I need a person who appreciates me.  I don't think she does.  Not to the level that I like it to be.  With you it's different.  Although you are private and secretive, you are forthright about your feelings for me.

With Els I am on a roller coaster ride.  I like to love her wholeheartedly.  I even consider to close one eye on the Chubby Chubb matter.  Sad to say, she is not opening the door for me to do that.  She is acting like a prima donna and she treats me like I am a stray dog begging for attention.

So the lesson here Sarah, a relationship must be reciprocating.  Either a win-win or no deal said Covey.  If one party feels that he/she is losing out, that relationship cannot stand the test of time.

That is why I try to reciprocate as much as possible with Lizzie.  Basically with her I am a samurai and she is my queen.  I know I cannot provide the monetary relief for her on a regular basis.  Hence I make it up to her in other means.  I become more caring and accommodating.  Whenever she asks me to do something, I basically drop whatever I am doing to attend to her.

I wasn't like that before.  I told you I was treated like a king.  During those times I didn't have to do jack squat other than earning a living.  She even shower me when we were newly weds.  Much had changed.  Since she is the one wearing the pants now, I switched role with her.  I become the budosai.

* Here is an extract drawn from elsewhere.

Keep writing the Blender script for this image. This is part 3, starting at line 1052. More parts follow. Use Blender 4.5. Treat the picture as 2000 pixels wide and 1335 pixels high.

I fell in love with Els when I was still struggling with my illness.  Now that the mania subsided, I am more stable mentally to evaluate the situation.  Even if she opens up her feelings for me, it will not go beyond paternal love.  So I better treat her as a Unit Trust.  Otherwise I foresee that either one of us gonna get hurt.

The good news is I made it with the 3 weeks.  Now to see if I can survive for 3 months.  I will still treat her as a soulmate.  That I am very certain.  Pretty much like I treat Yati and Azzue.  However it is very dangerous if I park my overflowing heart to her.  If she decides to hurt me, I will get hurt pretty badly.